Kenya is repeating its Aug. 8 presidential election after the Supreme Court last month overturned President Uhuru Kenyatta’s victory saying the vote wasn’t conducted in line with the constitution and the IEBC’s systems were “infiltrated and compromised.”
Opposition leader Raila Odinga withdrew from the rerun on Oct. 10, citing the commission’s failure to agree to reforms, including changes to its staff and systems to ensure a credible vote.
Opposition Validated
Akombe’s resignation may be seen as a validation of Odinga’s claims that the commission can’t run a free and fair election, Dismas Mokua, an analyst at Nairobi-based risk advisory firm Trintari, said by phone from the capital.

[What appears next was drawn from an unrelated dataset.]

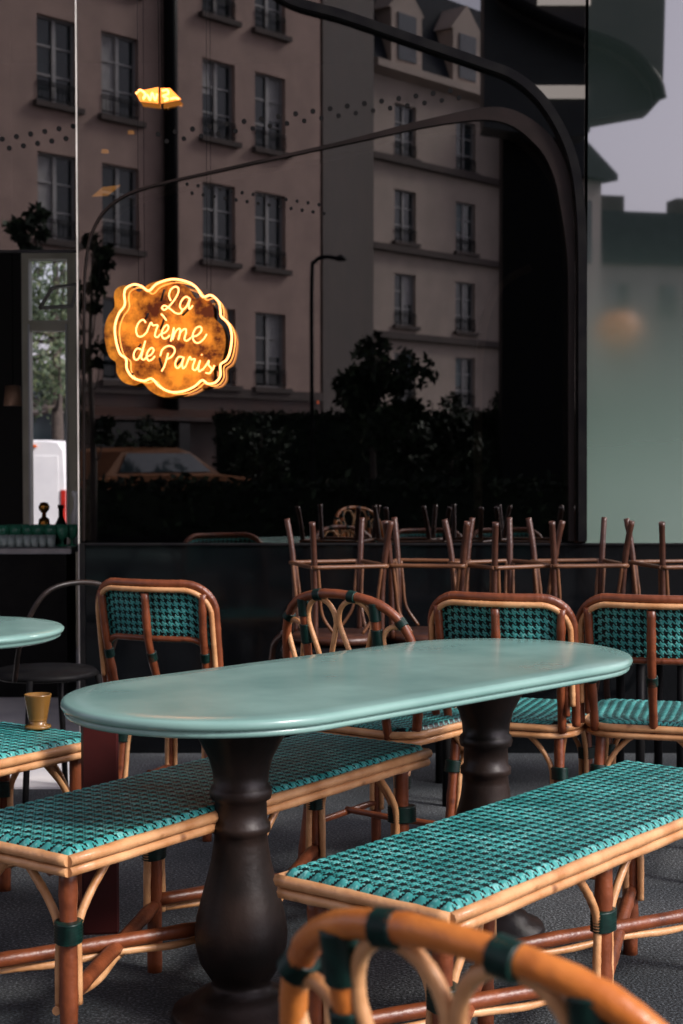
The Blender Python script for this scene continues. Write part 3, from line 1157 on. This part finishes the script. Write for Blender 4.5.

Her departure is also likely to lead Kenyatta to sign into law amendments to electoral law that his ruling Jubilee Party rushed through parliament to ensure that staff changes at the IEBC don’t derail the rerun, he said.
“It may give the president a push to sign the amendments into law,” he said. “The amendments were crafted out of fear of turbulence at the IEBC.”
Kenya’s Senate last week approved legislation that enables the commission to make decisions based on a quorum of at least three of its seven commissioners, and for the authority to appoint a chairman in the event that the position is vacated.
IEBC spokesman Andrew Limo didn’t answer calls to his mobile phone seeking comment.
Election controversies have become routine in Kenya, a regional hub for companies including General Electric Co. and Toyota Motor Corp., since it became a multiparty democracy in 1991. The most catastrophic followed a disputed vote in December 2007 that deteriorated into clashes across the country and claimed at least 1,100 lives.
Akombe said the commission can’t on its own solve the political crisis currently facing the country.
“The lessons from 2007-08 are too fresh, lest we forget,” she said.